Some time back I posted a link to an article I read on the Chicago Tribune’s Web site (the article was later pulled from that site, for an unknown reason). The article discussed how the Financial Times and ESPN created “mobile apps” using HTML5 instead of native code. It’s an interesting concept:
- HTML5 offers many features of conventional apps, such as support for gestures, ability to handle video, local storage capability, and offline usability.
- The same application will be virtually guaranteed to work on multiple devices (mobile devices by their very nature use extremely current browsers).
- Apps can be updated without the user having to download and install anything (and, actually, the user never installs anything anyway).
- HTML5-based apps can be “distributed” without going through proprietary systems like Apple’s App Store.
It’s this last point that impacted the Financial Times’s decisions to go with a Web app, as detailed in this recent article at Macworld.

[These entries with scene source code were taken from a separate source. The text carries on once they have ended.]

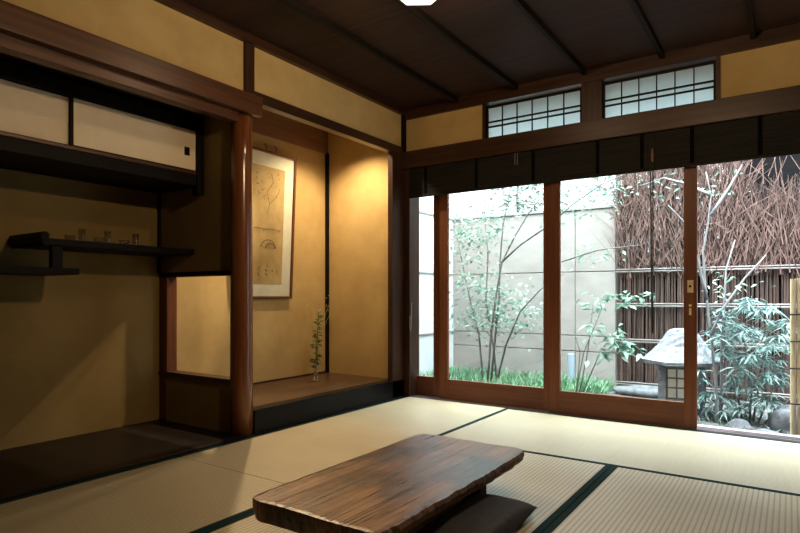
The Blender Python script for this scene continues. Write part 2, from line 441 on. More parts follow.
# floors of the alcoves
struct('floor_alcove', B(-0.765, -0.085, -1.515, -0.03, 0.095, 0.130), M['toko_floor'], 'polished brown floor board of the picture alcove')
struct('floor_shelf_alcove', B(-0.77, 0.0, -3.44, -1.575, -0.05, 0.010, bev=0.003), M['jiita'], 'black floor board of the shelf alcove')
T = [0]
def trim(mb, m, label, smooth=False):
    T[0] += 1
    o = struct('trim_%d' % T[0], mb, m, label)
    return o
trim(B(-0.085, 0.0, -1.495, -0.002, 0.0, 0.137, bev=0.006), M['lacquer'], 'black lacquered front sill of the picture alcove')
trim(B(0.0, 0.014, -1.60, -0.002, -0.05, 0.008, bev=0.002), M['black_y'], 'thin dark strip between alcove sill and tatami')
trim(B(0.0, 0.014, -4.95, -1.60, -0.05, 0.008, bev=0.002), M['black_y'], 'thin dark strip between shelf alcove floor and tatami')
trim(B(-0.77, -0.10, PY0 - 0.008, PY1 + 0.008, 0.885, 0.912, bev=0.003), M['black_x'], 'black head rail of the partition opening')
trim(B(-0.77, -0.10, PY0 - 0.01, PY1 + 0.01, 0.282, 0.310, bev=0.003), M['wood_x'], 'dark sill rail of the partition opening')
trim(B(-0.764, -0.685, PY0 - 0.006, PY1 + 0.006, 0.010, 0.885, bev=0.006), M['post_z'], 'brown post at the back of the partition')
trim(B(-0.77, -0.752, PY0 - 0.018, PY0 - 0.0, 0.912, 1.40), M['black_z'], 'thin dark corner strip above the partition post')
trim(B(-0.765, -0.738, -0.052, -0.03, 0.130, 1.96), M['black_z'], 'thin dark corner post in the picture alcove')
trim(B(-0.765, -0.748, -1.515, -0.03, 1.955, 2.16, bev=0.004), M['warm_board'], 'wide brown board above the picture alcove wall')
trim(B(-0.765, -0.757, -1.515, -0.05, 0.130, 0.142), M['wood_y'], 'thin base strip at the back of the picture alcove')
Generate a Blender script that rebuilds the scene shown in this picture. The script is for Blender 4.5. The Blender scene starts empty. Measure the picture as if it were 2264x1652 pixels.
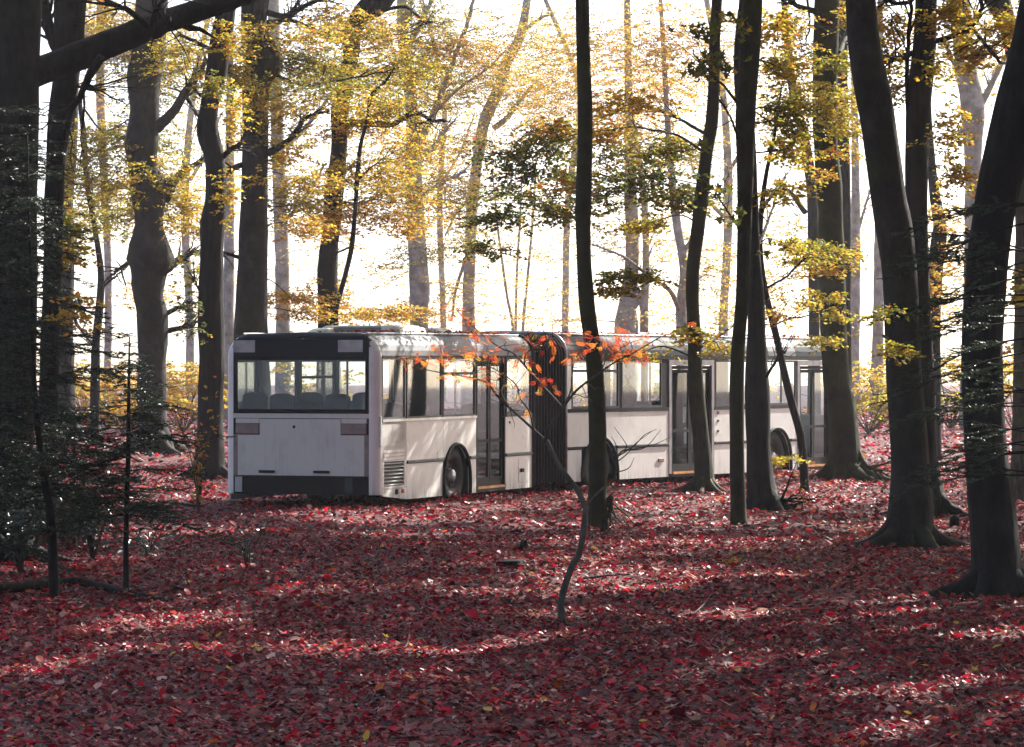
import bpy, bmesh, math, random
import numpy as np
from mathutils import Vector, noise

# ------------------------------------------------------------------ camera, sky, sun, exposure
S = bpy.context.scene
C = S.collection
R = math.radians
FOC = 7800.0          # focal length in pixels of a 2264 px wide picture
CX, HY, EYE = 1132.0, 835.0, 2.0
cam = bpy.data.cameras.new('camera'); camo = bpy.data.objects.new('camera', cam); C.objects.link(camo)
cam.sensor_width = 36.0; cam.lens = 36.0 * FOC / 2264.0
cam.clip_start = 0.1; cam.clip_end = 2000.0
camo.location = (0, 0, EYE); camo.rotation_euler = (R(90) + math.atan(9.0 / FOC), 0, 0)
S.camera = camo

SUN_AZ, SUN_EL = 38.0, 34.0          # degrees right of the view axis, above the horizon
W = bpy.data.worlds.new('World'); S.world = W; W.use_nodes = True
nt = W.node_tree; bg = nt.nodes['Background']
sky = nt.nodes.new('ShaderNodeTexSky'); sky.sky_type = 'NISHITA'; sky.sun_disc = False
sky.sun_elevation = R(SUN_EL); sky.sun_rotation = R(SUN_AZ)
sky.air_density = 0.5; sky.dust_density = 1.8; sky.ozone_density = 0.0
nt.links.new(sky.outputs[0], bg.inputs[0]); bg.inputs[1].default_value = 0.13
sl = bpy.data.lights.new('sun', 'SUN'); so = bpy.data.objects.new('sun', sl); C.objects.link(so)
sl.energy = 5.0; sl.angle = R(0.53); sl.color = (1.0, 0.96, 0.89)
sd = Vector((math.sin(R(SUN_AZ)) * math.cos(R(SUN_EL)), math.cos(R(SUN_AZ)) * math.cos(R(SUN_EL)), math.sin(R(SUN_EL))))
so.rotation_euler = sd.to_track_quat('Z', 'Y').to_euler(); so.location = (30, 40, 40)
S.view_settings.view_transform = 'Standard'; S.view_settings.look = 'None'
S.view_settings.exposure = 1.55; S.view_settings.gamma = 1.0; S.view_settings.use_curve_mapping = False
HAZE = 0.00034
cy = S.cycles
cy.use_denoising = True; cy.max_bounces = 6; cy.diffuse_bounces = 3; cy.glossy_bounces = 2
cy.transmission_bounces = 6; cy.transparent_max_bounces = 12; cy.volume_bounces = 1
cy.sample_clamp_indirect = 6.0; cy.caustics_reflective = False; cy.caustics_refractive = False

rng = np.random.default_rng(7)
random.seed(7)

# ------------------------------------------------------------------ helpers
def at(x, y, d):
    return np.array([(x - CX) / FOC * d, d, EYE - (y - HY) / FOC * d])

_gd = [-50, 50, 54, 60, 70, 90, 110, 150, 250, 700]
_gz = [0.0, 0.0, 0.015, 0.045, 0.11, 0.30, 0.52, 0.85, 1.05, 1.05]
def ground_z(x, y):
    x = np.asarray(x, float); y = np.asarray(y, float)
    z = np.interp(y, _gd, _gz)
    z = z + 0.018 * np.sin(x * 1.3 + 0.7 * y) + 0.015 * np.sin(0.9 * y - 1.7 * x + 1.0) + 0.012 * np.sin(2.9 * x + 1.9 * y)
    return z

def mat(name):
    m = bpy.data.materials.new(name); m.use_nodes = True
    n = m.node_tree.nodes; return m, n, m.node_tree.links, n['Principled BSDF'], n['Material Output']

def simple(name, col, rough=0.5, metal=0.0, spec=0.5, var=0.25, scale=6.0, bump=0.0):
    m, n, l, b, o = mat(name)
    tc = n.new('ShaderNodeTexCoord'); nz = n.new('ShaderNodeTexNoise'); nz.inputs['Scale'].default_value = scale
    nz.inputs['Detail'].default_value = 6; l.new(tc.outputs['Object'], nz.inputs['Vector'])
    r = n.new('ShaderNodeValToRGB'); r.color_ramp.elements[0].position = .3; r.color_ramp.elements[1].position = .7
    r.color_ramp.elements[0].color = tuple(c * (1 - var) for c in col) + (1,)
    r.color_ramp.elements[1].color = tuple(min(1, c * (1 + var)) for c in col) + (1,)
    l.new(nz.outputs['Fac'], r.inputs[0]); l.new(r.outputs[0], b.inputs['Base Color'])
    b.inputs['Roughness'].default_value = rough; b.inputs['Metallic'].default_value = metal
    b.inputs['Specular IOR Level'].default_value = spec
    if bump:
        bp = n.new('ShaderNodeBump'); bp.inputs['Strength'].default_value = bump; bp.inputs['Distance'].default_value = .02
        l.new(nz.outputs['Fac'], bp.inputs['Height']); l.new(bp.outputs[0], b.inputs['Normal'])
    return m

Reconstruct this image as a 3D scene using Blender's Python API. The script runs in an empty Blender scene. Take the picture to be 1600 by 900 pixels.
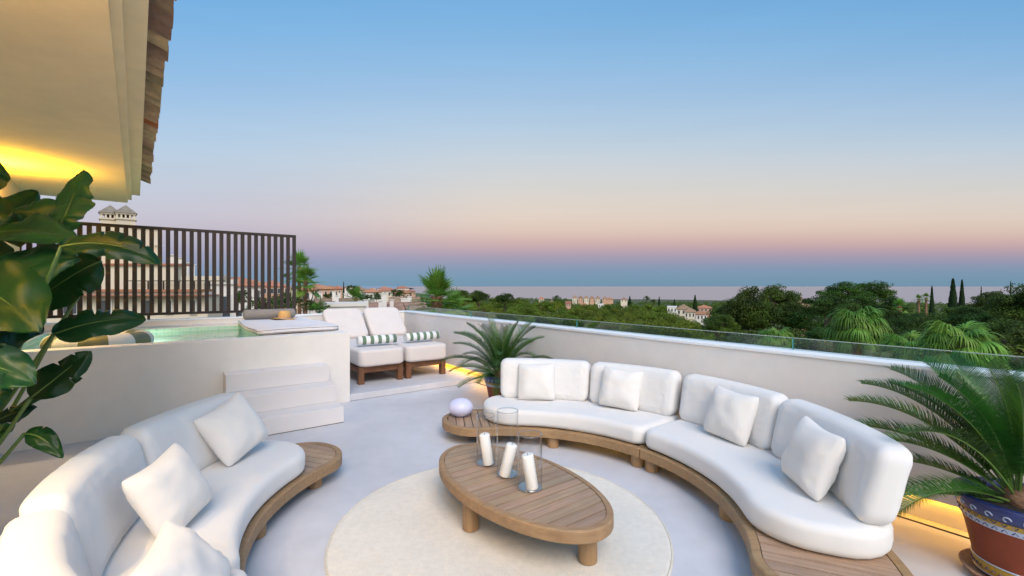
import bpy, math, random
import numpy as np
from mathutils import Vector, Matrix, noise
random.seed(7); np.random.seed(7)
S = bpy.context.scene; COL = S.collection
R = math.radians; PI = math.pi; sin = math.sin; cos = math.cos

# ---------------------------------------------------------------- camera, sky, sun, exposure
EYE = 1.7; F = 711.0
cam = bpy.data.objects.new('camera', bpy.data.cameras.new('camera')); COL.objects.link(cam)
cam.location = (0, 0, EYE); cam.rotation_euler = (R(90), 0, 0)
cam.data.sensor_width = 36; cam.data.lens = 16.0; cam.data.shift_y = -3.0/1600
cam.data.clip_start = 0.05; cam.data.clip_end = 120000
S.camera = cam
S.view_settings.view_transform = 'Standard'; S.view_settings.look = 'None'
S.view_settings.exposure = 0.47; S.view_settings.gamma = 1
S.render.use_simplify = False

def srgb(r, g, b, k=1.0):
    f = lambda c: (c/255/12.92 if c/255 <= .04045 else ((c/255+.055)/1.055)**2.4)*k
    return (f(r), f(g), f(b), 1)

W = bpy.data.worlds.new('World'); S.world = W; W.use_nodes = True
nt = W.node_tree; nt.nodes.clear()
def N(nt, t, **kw):
    n = nt.nodes.new(t)
    for k, v in kw.items(): setattr(n, k, v)
    return n
out = N(nt, 'ShaderNodeOutputWorld'); bg = N(nt, 'ShaderNodeBackground'); L = nt.links
tc = N(nt, 'ShaderNodeTexCoord'); sx = N(nt, 'ShaderNodeSeparateXYZ')
L.new(tc.outputs['Generated'], sx.inputs[0])
ymx = N(nt, 'ShaderNodeMath', operation='MAXIMUM'); ymx.inputs[1].default_value = .62; L.new(sx.outputs['Y'], ymx.inputs[0])
# the pink belt stands highest opposite the sunset (+y) and sinks to either side
rat = N(nt, 'ShaderNodeMath', operation='DIVIDE'); L.new(sx.outputs['Z'], rat.inputs[0]); L.new(ymx.outputs[0], rat.inputs[1])
asn = N(nt, 'ShaderNodeMath', operation='ARCTANGENT'); L.new(rat.outputs[0], asn.inputs[0])
mr = N(nt, 'ShaderNodeMapRange'); mr.inputs['From Min'].default_value = 0; mr.inputs['From Max'].default_value = R(45)
L.new(asn.outputs[0], mr.inputs['Value'])
def ramp(nt, stops):
    r = N(nt, 'ShaderNodeValToRGB'); e = r.color_ramp.elements
    r.color_ramp.interpolation = 'B_SPLINE'
    while len(e) < len(stops): e.new(.5)
    for i, (p, c) in enumerate(stops): e[i].position = p; e[i].color = c
    return r
KX = 1/2**0.37
# elevation in degrees -> dusk colour (belt of pink over the blue shadow of the earth)
east = [(0, (113,146,169)), (1.2, (119,150,174)), (2.4, (132,150,176)), (3.8, (166,154,174)), (5.0, (196,165,168)), (6.6, (216,191,179)), (8.6, (223,206,192)),
        (11.7, (213,209,203)), (15.5, (196,206,215)), (19, (178,201,221)), (23, (158,190,222)), (28, (132,180,221)), (33, (114,170,218)), (45, (88,148,206))]
rp = ramp(nt, [(a/45, srgb(*c, k=KX)) for a, c in east]); L.new(mr.outputs[0], rp.inputs[0])
# the afterglow side of the sky, behind the viewer
west = [(0, (236,176,128)), (6, (244,204,160)), (14, (232,214,196)), (26, (190,205,220)), (45, (110,160,210))]
rw = ramp(nt, [(a/45, srgb(*c, k=KX*2.1)) for a, c in west]); L.new(mr.outputs[0], rw.inputs[0])
az = N(nt, 'ShaderNodeMapRange', interpolation_type='SMOOTHSTEP'); az.inputs['From Min'].default_value = 0.1; az.inputs['From Max'].default_value = -0.9
L.new(sx.outputs['Y'], az.inputs['Value'])
# to the left the warm belt thins out into lilac grey
north = [(0, (116,148,174)), (1.2, (122,150,176)), (2.4, (138,152,180)), (3.8, (156,157,184)), (5.0, (170,166,188)), (6.6, (184,178,192)), (8.6, (193,188,200)),
        (11.7, (190,195,209)), (15.5, (182,200,217)), (19, (170,196,221)), (23, (152,187,221)), (28, (130,178,220)), (33, (112,169,217)), (45, (88,148,206))]
rl_ = ramp(nt, [(a/45, srgb(*c, k=KX)) for a, c in north]); L.new(mr.outputs[0], rl_.inputs[0])
azl = N(nt, 'ShaderNodeMapRange', interpolation_type='SMOOTHSTEP'); azl.inputs['From Min'].default_value = 0.05; azl.inputs['From Max'].default_value = -0.62
L.new(sx.outputs['X'], azl.inputs['Value'])
mn = N(nt, 'ShaderNodeMix', data_type='RGBA'); L.new(azl.outputs[0], mn.inputs[0]); L.new(rp.outputs[0], mn.inputs[6]); L.new(rl_.outputs[0], mn.inputs[7])
mx = N(nt, 'ShaderNodeMix', data_type='RGBA'); L.new(az.outputs[0], mx.inputs[0]); L.new(mn.outputs[2], mx.inputs[6]); L.new(rw.outputs[0], mx.inputs[7])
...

To be fair, an HTML5-based app is clearly lacking many features that conventional mobile apps can offer. And because HTML5-based apps use the device’s browser, it’s a different, less branded, user experience, even though some steps can be taken to equate the two (as the article discusses). But just one year ago, if you wanted to develop mobile apps for iOS devices, you had to: own a Mac, know Objective-C, and distribute through Apple’s App Store (okay, you didn’t technically have to, but you essentially had to). To develop mobile apps for Android devices, a separate set of skills, software, and destinations was required. Now you have two great alternative routes: using HTML5 or Adobe Flex+AIR (as I’m doing).